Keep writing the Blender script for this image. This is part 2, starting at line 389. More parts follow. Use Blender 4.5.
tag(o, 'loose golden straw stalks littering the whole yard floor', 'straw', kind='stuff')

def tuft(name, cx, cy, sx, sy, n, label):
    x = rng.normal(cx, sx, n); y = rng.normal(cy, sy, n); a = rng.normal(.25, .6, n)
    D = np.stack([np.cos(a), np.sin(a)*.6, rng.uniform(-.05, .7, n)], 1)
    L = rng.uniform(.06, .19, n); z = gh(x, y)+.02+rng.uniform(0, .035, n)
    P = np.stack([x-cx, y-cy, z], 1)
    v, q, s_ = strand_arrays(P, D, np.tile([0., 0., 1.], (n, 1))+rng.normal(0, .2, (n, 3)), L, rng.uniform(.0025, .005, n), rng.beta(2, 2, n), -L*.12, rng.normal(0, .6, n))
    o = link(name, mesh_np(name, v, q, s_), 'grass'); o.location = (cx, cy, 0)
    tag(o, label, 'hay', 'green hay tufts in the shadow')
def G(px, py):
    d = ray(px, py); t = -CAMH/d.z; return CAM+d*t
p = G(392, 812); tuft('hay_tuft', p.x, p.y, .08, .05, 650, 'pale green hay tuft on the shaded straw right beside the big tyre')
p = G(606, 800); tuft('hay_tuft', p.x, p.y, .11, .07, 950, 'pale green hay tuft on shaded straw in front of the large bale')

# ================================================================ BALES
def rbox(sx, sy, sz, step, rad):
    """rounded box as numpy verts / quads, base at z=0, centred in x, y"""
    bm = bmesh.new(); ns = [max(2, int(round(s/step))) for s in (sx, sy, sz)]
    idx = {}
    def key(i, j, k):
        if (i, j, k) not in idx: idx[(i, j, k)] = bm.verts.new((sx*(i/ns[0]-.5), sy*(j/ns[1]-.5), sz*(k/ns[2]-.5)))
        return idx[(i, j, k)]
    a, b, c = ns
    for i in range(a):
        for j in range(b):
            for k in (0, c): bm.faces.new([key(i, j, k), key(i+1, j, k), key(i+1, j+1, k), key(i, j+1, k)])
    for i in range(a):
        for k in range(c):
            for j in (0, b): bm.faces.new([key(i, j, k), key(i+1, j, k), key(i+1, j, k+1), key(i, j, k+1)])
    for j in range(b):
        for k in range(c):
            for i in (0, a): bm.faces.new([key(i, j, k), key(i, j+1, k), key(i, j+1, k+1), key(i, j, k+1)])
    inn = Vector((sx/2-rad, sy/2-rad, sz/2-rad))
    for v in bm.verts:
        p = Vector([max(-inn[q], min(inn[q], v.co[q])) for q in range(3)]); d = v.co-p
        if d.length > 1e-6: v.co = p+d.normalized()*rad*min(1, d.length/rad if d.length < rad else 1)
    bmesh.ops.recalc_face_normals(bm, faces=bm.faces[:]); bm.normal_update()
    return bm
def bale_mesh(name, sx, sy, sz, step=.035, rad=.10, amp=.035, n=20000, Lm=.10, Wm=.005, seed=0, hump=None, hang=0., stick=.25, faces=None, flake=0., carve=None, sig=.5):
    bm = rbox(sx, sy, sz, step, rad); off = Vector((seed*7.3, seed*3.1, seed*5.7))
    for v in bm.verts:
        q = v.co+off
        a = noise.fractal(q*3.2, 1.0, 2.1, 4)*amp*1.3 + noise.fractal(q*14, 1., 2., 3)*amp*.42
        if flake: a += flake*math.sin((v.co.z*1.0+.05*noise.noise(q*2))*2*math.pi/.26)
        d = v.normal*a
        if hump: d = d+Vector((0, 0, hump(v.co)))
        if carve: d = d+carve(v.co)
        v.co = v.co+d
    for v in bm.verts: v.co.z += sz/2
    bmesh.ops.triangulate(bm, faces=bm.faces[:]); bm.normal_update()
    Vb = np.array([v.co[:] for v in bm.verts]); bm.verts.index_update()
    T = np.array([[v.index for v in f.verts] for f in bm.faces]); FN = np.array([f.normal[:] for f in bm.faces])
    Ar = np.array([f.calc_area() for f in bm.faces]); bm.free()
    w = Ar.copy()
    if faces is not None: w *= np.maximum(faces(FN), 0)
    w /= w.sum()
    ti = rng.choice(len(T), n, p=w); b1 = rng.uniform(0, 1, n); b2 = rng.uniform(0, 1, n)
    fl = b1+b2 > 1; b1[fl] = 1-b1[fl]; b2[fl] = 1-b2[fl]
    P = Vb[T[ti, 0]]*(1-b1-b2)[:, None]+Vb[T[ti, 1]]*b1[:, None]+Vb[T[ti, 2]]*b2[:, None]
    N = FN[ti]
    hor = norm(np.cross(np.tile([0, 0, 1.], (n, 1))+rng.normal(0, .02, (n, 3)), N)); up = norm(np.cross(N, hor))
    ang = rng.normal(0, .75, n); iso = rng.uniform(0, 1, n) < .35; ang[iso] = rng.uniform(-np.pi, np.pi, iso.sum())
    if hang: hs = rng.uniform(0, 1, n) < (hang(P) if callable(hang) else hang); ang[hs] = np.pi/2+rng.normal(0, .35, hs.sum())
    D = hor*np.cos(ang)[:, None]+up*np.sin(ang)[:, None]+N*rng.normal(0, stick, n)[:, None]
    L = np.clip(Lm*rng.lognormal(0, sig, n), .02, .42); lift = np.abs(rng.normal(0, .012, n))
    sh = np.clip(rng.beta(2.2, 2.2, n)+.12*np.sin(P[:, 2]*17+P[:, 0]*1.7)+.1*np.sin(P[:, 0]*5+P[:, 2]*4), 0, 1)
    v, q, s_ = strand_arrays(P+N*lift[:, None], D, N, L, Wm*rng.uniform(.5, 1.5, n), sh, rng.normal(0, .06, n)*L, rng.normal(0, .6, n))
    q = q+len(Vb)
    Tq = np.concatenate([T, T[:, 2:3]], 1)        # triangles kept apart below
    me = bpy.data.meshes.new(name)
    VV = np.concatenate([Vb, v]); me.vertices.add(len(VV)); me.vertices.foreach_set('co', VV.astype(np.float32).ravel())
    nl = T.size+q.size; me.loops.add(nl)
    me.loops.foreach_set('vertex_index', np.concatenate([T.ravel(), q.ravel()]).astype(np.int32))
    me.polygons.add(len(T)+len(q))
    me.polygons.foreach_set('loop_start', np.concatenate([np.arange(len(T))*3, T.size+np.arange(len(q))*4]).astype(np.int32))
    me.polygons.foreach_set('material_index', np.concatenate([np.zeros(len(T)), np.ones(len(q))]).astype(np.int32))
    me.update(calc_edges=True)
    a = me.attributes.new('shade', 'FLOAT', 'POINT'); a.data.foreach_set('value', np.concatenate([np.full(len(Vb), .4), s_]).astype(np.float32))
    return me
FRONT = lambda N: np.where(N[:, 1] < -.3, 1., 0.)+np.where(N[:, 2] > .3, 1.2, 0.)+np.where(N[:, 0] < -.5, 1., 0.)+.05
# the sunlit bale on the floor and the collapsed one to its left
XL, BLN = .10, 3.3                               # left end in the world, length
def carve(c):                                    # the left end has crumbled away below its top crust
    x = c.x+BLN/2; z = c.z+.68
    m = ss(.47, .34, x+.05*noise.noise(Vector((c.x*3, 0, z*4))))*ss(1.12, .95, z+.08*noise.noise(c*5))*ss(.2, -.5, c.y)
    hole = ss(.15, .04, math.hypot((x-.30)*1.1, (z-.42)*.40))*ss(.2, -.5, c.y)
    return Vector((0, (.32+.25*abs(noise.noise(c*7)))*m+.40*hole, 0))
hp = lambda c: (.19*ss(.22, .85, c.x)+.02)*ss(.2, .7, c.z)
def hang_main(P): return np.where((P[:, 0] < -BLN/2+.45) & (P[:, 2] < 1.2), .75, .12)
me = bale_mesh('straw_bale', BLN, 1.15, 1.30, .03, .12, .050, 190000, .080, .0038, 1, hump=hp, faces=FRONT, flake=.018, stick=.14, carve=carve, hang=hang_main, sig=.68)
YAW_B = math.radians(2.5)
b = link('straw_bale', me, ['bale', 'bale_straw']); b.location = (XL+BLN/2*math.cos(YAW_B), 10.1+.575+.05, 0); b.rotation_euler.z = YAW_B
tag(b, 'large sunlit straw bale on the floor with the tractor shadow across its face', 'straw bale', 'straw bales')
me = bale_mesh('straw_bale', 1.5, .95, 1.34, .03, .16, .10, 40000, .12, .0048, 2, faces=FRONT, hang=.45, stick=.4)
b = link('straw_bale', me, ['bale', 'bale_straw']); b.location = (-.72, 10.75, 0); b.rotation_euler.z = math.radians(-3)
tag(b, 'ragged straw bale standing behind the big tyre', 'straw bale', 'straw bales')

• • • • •

### Directions for this task
Please write out the material word for word from its first line through the line holding "tag(o, 'loose golden", including both, and no line past it.

### Finished exercise
Keep writing the Blender script for this image. This is part 2, starting at line 389. More parts follow. Use Blender 4.5.
tag(o, 'loose golden straw stalks littering the whole yard floor', 'straw', kind='stuff')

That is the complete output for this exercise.